**Exercise**
Write out the full set of records exactly. Any pictures in them do not belong in the copy.

**Supplied information**

--- Begin ---

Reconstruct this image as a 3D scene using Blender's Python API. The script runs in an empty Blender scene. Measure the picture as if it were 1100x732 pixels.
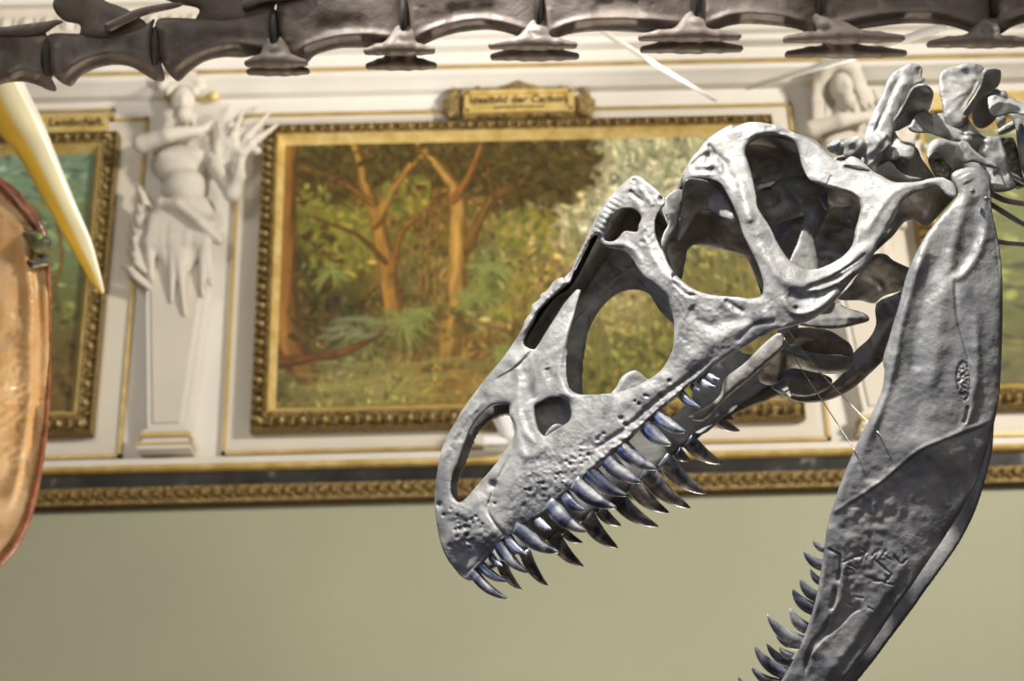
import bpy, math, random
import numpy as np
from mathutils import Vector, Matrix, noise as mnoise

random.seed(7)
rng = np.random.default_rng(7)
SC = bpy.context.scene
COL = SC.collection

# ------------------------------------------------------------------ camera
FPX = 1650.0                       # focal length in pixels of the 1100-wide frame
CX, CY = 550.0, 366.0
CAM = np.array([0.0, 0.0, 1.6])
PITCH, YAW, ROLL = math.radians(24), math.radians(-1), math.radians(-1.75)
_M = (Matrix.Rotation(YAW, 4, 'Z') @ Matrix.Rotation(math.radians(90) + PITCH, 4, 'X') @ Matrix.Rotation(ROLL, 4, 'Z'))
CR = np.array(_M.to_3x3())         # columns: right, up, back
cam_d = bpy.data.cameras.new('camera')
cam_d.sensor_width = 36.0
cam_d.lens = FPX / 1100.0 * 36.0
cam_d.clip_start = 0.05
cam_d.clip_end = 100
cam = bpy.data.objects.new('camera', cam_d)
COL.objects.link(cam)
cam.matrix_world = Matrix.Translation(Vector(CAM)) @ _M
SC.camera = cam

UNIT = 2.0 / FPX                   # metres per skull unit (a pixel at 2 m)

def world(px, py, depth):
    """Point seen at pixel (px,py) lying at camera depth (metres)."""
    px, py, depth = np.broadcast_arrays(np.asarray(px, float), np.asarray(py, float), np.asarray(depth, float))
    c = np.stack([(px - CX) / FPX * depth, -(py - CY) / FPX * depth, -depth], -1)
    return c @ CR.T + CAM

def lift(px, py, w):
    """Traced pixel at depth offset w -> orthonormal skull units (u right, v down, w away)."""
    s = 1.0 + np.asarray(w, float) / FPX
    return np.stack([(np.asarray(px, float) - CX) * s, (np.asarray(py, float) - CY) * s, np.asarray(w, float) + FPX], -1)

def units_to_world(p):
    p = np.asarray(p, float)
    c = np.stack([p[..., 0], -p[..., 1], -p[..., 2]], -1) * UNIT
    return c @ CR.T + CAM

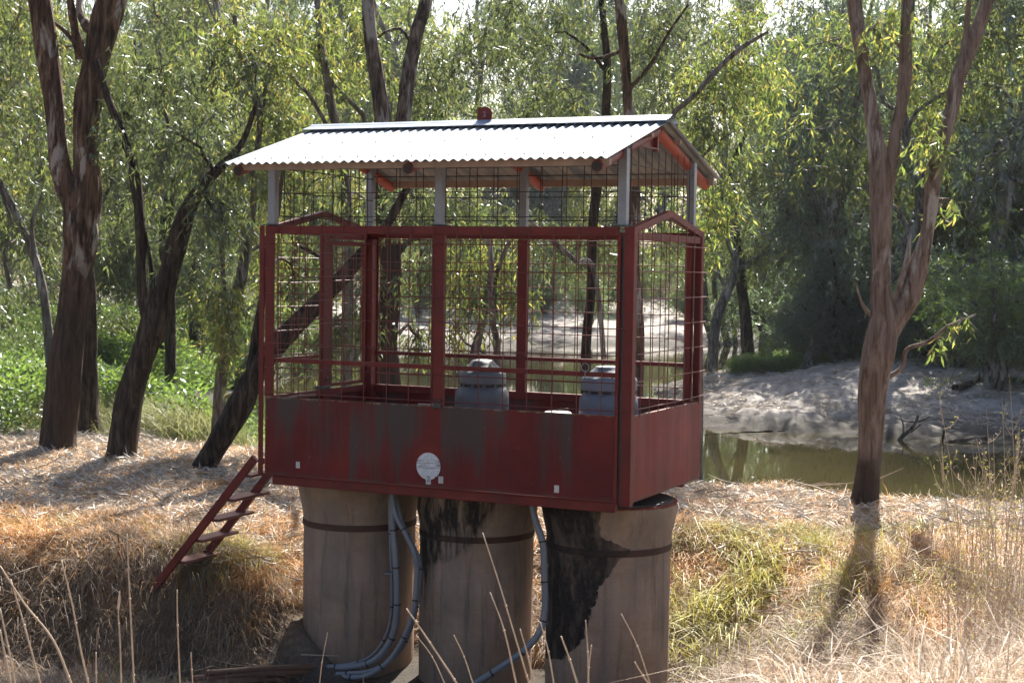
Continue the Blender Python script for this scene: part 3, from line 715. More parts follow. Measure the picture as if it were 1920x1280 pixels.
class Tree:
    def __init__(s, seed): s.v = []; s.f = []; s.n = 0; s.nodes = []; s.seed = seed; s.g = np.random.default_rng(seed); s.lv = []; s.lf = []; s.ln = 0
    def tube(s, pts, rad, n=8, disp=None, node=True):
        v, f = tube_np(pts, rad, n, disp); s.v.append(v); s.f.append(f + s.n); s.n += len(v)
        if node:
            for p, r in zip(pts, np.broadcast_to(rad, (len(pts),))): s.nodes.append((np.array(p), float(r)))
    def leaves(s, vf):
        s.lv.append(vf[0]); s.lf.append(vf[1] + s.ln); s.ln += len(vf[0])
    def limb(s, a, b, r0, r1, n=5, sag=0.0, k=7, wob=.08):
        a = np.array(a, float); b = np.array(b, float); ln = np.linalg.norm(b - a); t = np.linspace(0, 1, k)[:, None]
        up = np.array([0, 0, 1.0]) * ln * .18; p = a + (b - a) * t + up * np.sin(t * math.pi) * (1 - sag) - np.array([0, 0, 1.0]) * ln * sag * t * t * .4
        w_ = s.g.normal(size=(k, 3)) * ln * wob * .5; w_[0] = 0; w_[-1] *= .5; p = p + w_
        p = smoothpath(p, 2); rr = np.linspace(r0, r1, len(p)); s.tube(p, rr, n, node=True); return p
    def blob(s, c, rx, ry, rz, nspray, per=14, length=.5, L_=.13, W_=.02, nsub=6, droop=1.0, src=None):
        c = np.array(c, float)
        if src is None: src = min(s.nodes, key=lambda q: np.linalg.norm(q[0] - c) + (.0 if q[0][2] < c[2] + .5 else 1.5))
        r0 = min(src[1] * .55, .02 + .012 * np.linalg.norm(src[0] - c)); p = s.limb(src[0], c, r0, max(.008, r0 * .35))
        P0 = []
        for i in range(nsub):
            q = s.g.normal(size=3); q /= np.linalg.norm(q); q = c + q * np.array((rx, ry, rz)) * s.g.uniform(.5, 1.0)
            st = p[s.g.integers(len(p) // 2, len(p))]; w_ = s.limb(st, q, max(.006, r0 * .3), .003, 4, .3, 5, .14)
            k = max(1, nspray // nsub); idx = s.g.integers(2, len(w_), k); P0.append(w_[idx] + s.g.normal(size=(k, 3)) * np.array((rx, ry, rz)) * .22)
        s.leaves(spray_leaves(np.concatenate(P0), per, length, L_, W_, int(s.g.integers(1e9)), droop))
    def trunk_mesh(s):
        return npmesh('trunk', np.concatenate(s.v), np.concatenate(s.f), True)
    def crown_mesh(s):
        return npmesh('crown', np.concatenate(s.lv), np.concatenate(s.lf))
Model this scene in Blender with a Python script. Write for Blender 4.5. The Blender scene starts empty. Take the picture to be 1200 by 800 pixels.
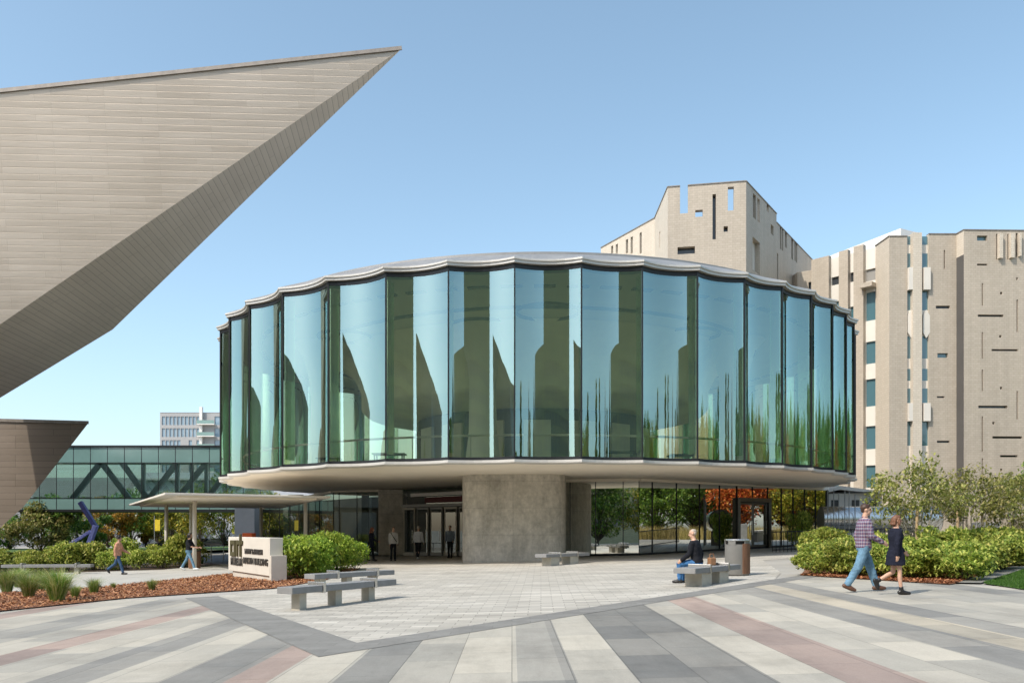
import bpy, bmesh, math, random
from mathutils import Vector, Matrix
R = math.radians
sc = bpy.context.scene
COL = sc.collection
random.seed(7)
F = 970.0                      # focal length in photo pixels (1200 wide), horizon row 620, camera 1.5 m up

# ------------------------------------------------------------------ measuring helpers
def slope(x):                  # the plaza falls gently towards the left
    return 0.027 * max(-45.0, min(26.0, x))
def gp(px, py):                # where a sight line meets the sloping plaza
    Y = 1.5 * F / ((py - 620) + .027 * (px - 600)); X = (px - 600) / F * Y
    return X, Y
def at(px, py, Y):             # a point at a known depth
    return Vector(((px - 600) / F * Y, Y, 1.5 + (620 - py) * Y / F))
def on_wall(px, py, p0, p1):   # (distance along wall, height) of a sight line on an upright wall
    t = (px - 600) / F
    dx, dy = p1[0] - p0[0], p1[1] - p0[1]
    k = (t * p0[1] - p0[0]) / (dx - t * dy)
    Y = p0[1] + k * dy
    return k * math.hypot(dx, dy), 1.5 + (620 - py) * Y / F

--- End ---

**Result for this exercise**
Reconstruct this image as a 3D scene using Blender's Python API. The script runs in an empty Blender scene. Measure the picture as if it were 1100x732 pixels.
import bpy, math, random
import numpy as np
from mathutils import Vector, Matrix, noise as mnoise

random.seed(7)
rng = np.random.default_rng(7)
SC = bpy.context.scene
COL = SC.collection

# ------------------------------------------------------------------ camera
FPX = 1650.0                       # focal length in pixels of the 1100-wide frame
CX, CY = 550.0, 366.0
CAM = np.array([0.0, 0.0, 1.6])
PITCH, YAW, ROLL = math.radians(24), math.radians(-1), math.radians(-1.75)
_M = (Matrix.Rotation(YAW, 4, 'Z') @ Matrix.Rotation(math.radians(90) + PITCH, 4, 'X') @ Matrix.Rotation(ROLL, 4, 'Z'))
CR = np.array(_M.to_3x3())         # columns: right, up, back
cam_d = bpy.data.cameras.new('camera')
cam_d.sensor_width = 36.0
cam_d.lens = FPX / 1100.0 * 36.0
cam_d.clip_start = 0.05
cam_d.clip_end = 100
cam = bpy.data.objects.new('camera', cam_d)
COL.objects.link(cam)
cam.matrix_world = Matrix.Translation(Vector(CAM)) @ _M
SC.camera = cam

UNIT = 2.0 / FPX                   # metres per skull unit (a pixel at 2 m)

def world(px, py, depth):
    """Point seen at pixel (px,py) lying at camera depth (metres)."""
    px, py, depth = np.broadcast_arrays(np.asarray(px, float), np.asarray(py, float), np.asarray(depth, float))
    c = np.stack([(px - CX) / FPX * depth, -(py - CY) / FPX * depth, -depth], -1)
    return c @ CR.T + CAM

def lift(px, py, w):
    """Traced pixel at depth offset w -> orthonormal skull units (u right, v down, w away)."""
    s = 1.0 + np.asarray(w, float) / FPX
    return np.stack([(np.asarray(px, float) - CX) * s, (np.asarray(py, float) - CY) * s, np.asarray(w, float) + FPX], -1)

def units_to_world(p):
    p = np.asarray(p, float)
    c = np.stack([p[..., 0], -p[..., 1], -p[..., 2]], -1) * UNIT
    return c @ CR.T + CAM

Continue the Blender Python script for this scene: part 3, from line 715. More parts follow. Measure the picture as if it were 1920x1280 pixels.
class Tree:
    def __init__(s, seed): s.v = []; s.f = []; s.n = 0; s.nodes = []; s.seed = seed; s.g = np.random.default_rng(seed); s.lv = []; s.lf = []; s.ln = 0
    def tube(s, pts, rad, n=8, disp=None, node=True):
        v, f = tube_np(pts, rad, n, disp); s.v.append(v); s.f.append(f + s.n); s.n += len(v)
        if node:
            for p, r in zip(pts, np.broadcast_to(rad, (len(pts),))): s.nodes.append((np.array(p), float(r)))
    def leaves(s, vf):
        s.lv.append(vf[0]); s.lf.append(vf[1] + s.ln); s.ln += len(vf[0])
    def limb(s, a, b, r0, r1, n=5, sag=0.0, k=7, wob=.08):
        a = np.array(a, float); b = np.array(b, float); ln = np.linalg.norm(b - a); t = np.linspace(0, 1, k)[:, None]
        up = np.array([0, 0, 1.0]) * ln * .18; p = a + (b - a) * t + up * np.sin(t * math.pi) * (1 - sag) - np.array([0, 0, 1.0]) * ln * sag * t * t * .4
        w_ = s.g.normal(size=(k, 3)) * ln * wob * .5; w_[0] = 0; w_[-1] *= .5; p = p + w_
        p = smoothpath(p, 2); rr = np.linspace(r0, r1, len(p)); s.tube(p, rr, n, node=True); return p
    def blob(s, c, rx, ry, rz, nspray, per=14, length=.5, L_=.13, W_=.02, nsub=6, droop=1.0, src=None):
        c = np.array(c, float)
        if src is None: src = min(s.nodes, key=lambda q: np.linalg.norm(q[0] - c) + (.0 if q[0][2] < c[2] + .5 else 1.5))
        r0 = min(src[1] * .55, .02 + .012 * np.linalg.norm(src[0] - c)); p = s.limb(src[0], c, r0, max(.008, r0 * .35))
        P0 = []
        for i in range(nsub):
            q = s.g.normal(size=3); q /= np.linalg.norm(q); q = c + q * np.array((rx, ry, rz)) * s.g.uniform(.5, 1.0)
            st = p[s.g.integers(len(p) // 2, len(p))]; w_ = s.limb(st, q, max(.006, r0 * .3), .003, 4, .3, 5, .14)
            k = max(1, nspray // nsub); idx = s.g.integers(2, len(w_), k); P0.append(w_[idx] + s.g.normal(size=(k, 3)) * np.array((rx, ry, rz)) * .22)
        s.leaves(spray_leaves(np.concatenate(P0), per, length, L_, W_, int(s.g.integers(1e9)), droop))
    def trunk_mesh(s):
        return npmesh('trunk', np.concatenate(s.v), np.concatenate(s.f), True)
    def crown_mesh(s):
        return npmesh('crown', np.concatenate(s.lv), np.concatenate(s.lf))
Model this scene in Blender with a Python script. Write for Blender 4.5. The Blender scene starts empty. Take the picture to be 1200 by 800 pixels.
import bpy, bmesh, math, random
from mathutils import Vector, Matrix
R = math.radians
sc = bpy.context.scene
COL = sc.collection
random.seed(7)
F = 970.0                      # focal length in photo pixels (1200 wide), horizon row 620, camera 1.5 m up

# ------------------------------------------------------------------ measuring helpers
def slope(x):                  # the plaza falls gently towards the left
    return 0.027 * max(-45.0, min(26.0, x))
def gp(px, py):                # where a sight line meets the sloping plaza
    Y = 1.5 * F / ((py - 620) + .027 * (px - 600)); X = (px - 600) / F * Y
    return X, Y
def at(px, py, Y):             # a point at a known depth
    return Vector(((px - 600) / F * Y, Y, 1.5 + (620 - py) * Y / F))
def on_wall(px, py, p0, p1):   # (distance along wall, height) of a sight line on an upright wall
    t = (px - 600) / F
    dx, dy = p1[0] - p0[0], p1[1] - p0[1]
    k = (t * p0[1] - p0[0]) / (dx - t * dy)
    Y = p0[1] + k * dy
    return k * math.hypot(dx, dy), 1.5 + (620 - py) * Y / F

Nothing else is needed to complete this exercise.